Desde esta perspectiva metafórica, es plausible concebir el “espacio latente” de la IA como una simulación secular y digital de ese mundo del Eidos. Allí residen, comprimidos en patrones matemáticos, fragmentos inmensos de la cultura humana esperando ser actualizados. La máquina “sabe” sin tener conciencia de que sabe; contiene la estructura del lenguaje y la lógica, pero acaso sea incapaz de distinguir el sentido del sinsentido hasta que una inteligencia humana interviene. Tal vez nosotros seamos los encargados de ejercer esa función socrática: los responsables de activar esa memoria artificial mediante el arte de la pregunta.Si aceptamos esta premisa, la llamada “ingeniería de prompts” deja de ser una mera técnica operativa para asemejarse a una práctica dialéctica. Acaso la IA nos esté forzando a ser exactos por su propia literalidad, devolviéndonos a la exigencia del concepto claro y preciso. Aquí resuena, bajo una nueva luz, la inquietud que Sócrates expresa en el Fedro sobre la escritura, lamentando que los textos, al ser interrogados, “callen solemnemente”.

La IA parece romper ese silencio, pues tiene la capacidad de responder. Sin embargo, cabría sospechar que ese habla es, en ausencia de nuestra dirección, un balbuceo probabilístico. Sin la presión mayéutica de un usuario atento, la IA podría caer en lo que Sócrates temía de los discursos fijos: repetir siempre y únicamente lo mismo.
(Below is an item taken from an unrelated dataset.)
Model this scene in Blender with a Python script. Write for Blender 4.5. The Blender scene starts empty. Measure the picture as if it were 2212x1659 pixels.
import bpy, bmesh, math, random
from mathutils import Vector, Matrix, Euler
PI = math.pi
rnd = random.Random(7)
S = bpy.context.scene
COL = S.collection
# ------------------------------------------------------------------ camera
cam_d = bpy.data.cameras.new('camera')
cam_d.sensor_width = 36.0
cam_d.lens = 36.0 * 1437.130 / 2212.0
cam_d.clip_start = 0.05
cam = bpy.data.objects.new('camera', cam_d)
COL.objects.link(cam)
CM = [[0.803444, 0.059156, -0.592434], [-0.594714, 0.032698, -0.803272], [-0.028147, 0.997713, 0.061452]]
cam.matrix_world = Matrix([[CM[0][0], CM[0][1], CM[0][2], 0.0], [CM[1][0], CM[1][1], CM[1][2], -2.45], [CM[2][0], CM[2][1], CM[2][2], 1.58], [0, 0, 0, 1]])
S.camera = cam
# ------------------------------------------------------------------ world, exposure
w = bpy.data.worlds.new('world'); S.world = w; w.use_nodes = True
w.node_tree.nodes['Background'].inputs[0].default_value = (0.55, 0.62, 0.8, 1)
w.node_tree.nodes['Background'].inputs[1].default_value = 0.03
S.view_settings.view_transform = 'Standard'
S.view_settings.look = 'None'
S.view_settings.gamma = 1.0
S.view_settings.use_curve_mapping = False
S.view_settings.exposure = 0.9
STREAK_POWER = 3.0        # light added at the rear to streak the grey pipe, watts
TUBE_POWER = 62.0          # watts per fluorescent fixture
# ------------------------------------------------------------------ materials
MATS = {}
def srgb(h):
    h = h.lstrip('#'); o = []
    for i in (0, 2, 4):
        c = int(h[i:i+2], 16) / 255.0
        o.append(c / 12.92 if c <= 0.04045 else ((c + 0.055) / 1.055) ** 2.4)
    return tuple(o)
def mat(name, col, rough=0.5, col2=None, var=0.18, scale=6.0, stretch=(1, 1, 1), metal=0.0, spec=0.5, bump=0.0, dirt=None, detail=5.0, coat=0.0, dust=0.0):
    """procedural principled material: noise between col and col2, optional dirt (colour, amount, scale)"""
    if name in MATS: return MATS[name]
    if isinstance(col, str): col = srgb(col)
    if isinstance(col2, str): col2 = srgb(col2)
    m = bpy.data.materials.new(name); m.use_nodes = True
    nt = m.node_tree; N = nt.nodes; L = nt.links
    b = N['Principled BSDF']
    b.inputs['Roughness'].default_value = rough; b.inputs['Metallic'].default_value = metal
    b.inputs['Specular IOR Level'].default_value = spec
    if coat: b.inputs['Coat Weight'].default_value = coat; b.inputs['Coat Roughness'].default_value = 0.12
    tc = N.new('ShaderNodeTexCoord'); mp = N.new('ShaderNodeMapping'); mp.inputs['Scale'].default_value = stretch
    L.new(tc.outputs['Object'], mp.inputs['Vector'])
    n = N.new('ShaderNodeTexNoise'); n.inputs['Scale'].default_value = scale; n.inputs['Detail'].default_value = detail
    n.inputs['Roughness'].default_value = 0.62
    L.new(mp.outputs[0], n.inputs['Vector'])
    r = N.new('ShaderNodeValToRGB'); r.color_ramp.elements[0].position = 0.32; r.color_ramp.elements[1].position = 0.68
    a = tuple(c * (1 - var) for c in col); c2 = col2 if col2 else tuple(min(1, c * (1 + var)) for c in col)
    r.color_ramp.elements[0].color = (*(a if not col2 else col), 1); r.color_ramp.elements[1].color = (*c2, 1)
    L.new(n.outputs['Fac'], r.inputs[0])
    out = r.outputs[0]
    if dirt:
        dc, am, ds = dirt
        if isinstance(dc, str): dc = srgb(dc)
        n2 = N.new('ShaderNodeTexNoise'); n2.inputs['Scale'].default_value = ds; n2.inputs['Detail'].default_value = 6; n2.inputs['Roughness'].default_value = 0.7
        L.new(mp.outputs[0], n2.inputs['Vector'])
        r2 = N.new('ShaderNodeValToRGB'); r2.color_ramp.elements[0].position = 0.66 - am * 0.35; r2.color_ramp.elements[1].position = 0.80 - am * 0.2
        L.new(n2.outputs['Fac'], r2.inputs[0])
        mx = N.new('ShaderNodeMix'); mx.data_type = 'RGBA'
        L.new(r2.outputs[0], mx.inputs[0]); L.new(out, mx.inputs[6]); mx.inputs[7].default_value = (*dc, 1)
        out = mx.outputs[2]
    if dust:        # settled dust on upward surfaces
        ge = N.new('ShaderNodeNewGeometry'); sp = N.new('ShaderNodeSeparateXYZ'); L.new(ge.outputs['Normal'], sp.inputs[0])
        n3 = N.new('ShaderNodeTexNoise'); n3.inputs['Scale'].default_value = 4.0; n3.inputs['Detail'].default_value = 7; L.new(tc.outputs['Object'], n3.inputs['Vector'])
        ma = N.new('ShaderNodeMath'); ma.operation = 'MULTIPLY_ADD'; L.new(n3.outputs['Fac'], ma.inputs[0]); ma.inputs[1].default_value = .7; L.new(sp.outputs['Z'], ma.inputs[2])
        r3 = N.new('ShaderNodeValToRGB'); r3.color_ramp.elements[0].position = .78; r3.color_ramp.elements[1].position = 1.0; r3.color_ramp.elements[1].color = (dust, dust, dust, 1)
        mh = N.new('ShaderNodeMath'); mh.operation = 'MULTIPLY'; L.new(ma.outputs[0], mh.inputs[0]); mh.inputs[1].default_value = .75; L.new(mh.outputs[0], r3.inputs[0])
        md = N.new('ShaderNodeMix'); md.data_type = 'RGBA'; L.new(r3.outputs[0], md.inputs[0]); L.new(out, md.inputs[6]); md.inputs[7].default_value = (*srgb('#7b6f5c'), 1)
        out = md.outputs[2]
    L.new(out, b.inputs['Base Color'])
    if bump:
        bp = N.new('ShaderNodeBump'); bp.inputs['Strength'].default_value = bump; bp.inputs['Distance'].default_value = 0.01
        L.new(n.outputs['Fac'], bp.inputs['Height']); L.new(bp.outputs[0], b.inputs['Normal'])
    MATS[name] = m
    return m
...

Para que la máquina no sea un eco vacío, es imperativo que le inyectemos como sus usuarios la intención crítica que discrimina entre el dato y la verdad.

Esta hipótesis abre una dimensión ética insoslayable: si la verdad no nos es servida por el algoritmo, sino que debe ser conquistada, recuperamos nuestra agencia intelectual. El riesgo no es tanto que la IA piense por nosotros, sino que nosotros perdamos la habilidad de preguntar con la agudeza necesaria para que ella sea útil. Al igual que el esclavo del Menón necesitaba la guía de Sócrates para no perderse en el error, la IA requiere de nuestra tutela constante para no derivar en la fabulación o en la mentira.

A modo de reflexión final, tal vez estemos ante una oportunidad para revalorizar el acto de indagar, de preguntar, el motor primero de todo conocimiento. Esta dinámica nos devuelve a una intuición esencial de Jorge Luis Borges, para quien un libro es apenas “una cosa entre las cosas, un volumen perdido entre los volúmenes que pueblan el indiferente universo; hasta que da con su lector, con el hombre destinado a sus símbolos” (Otras Inquisiciones, 1952). De igual forma, la IA se manifiesta hoy como ese vasto cifrado indiferente, una entidad pasiva que aguarda la interpelación del intelecto. Quizás, frente a la pantalla, nuestra función primordial en esta era naciente sea justamente esa: convertirnos en los exégetas de sus símbolos, en los parteros de un conocimiento que la máquina atesora en sus entrañas digitales, pero que es ontológicamente incapaz de alumbrar por sí misma sin el auxilio de quien domina el arte de la pregunta, es decir, de la filosofía en su concepción más esencial.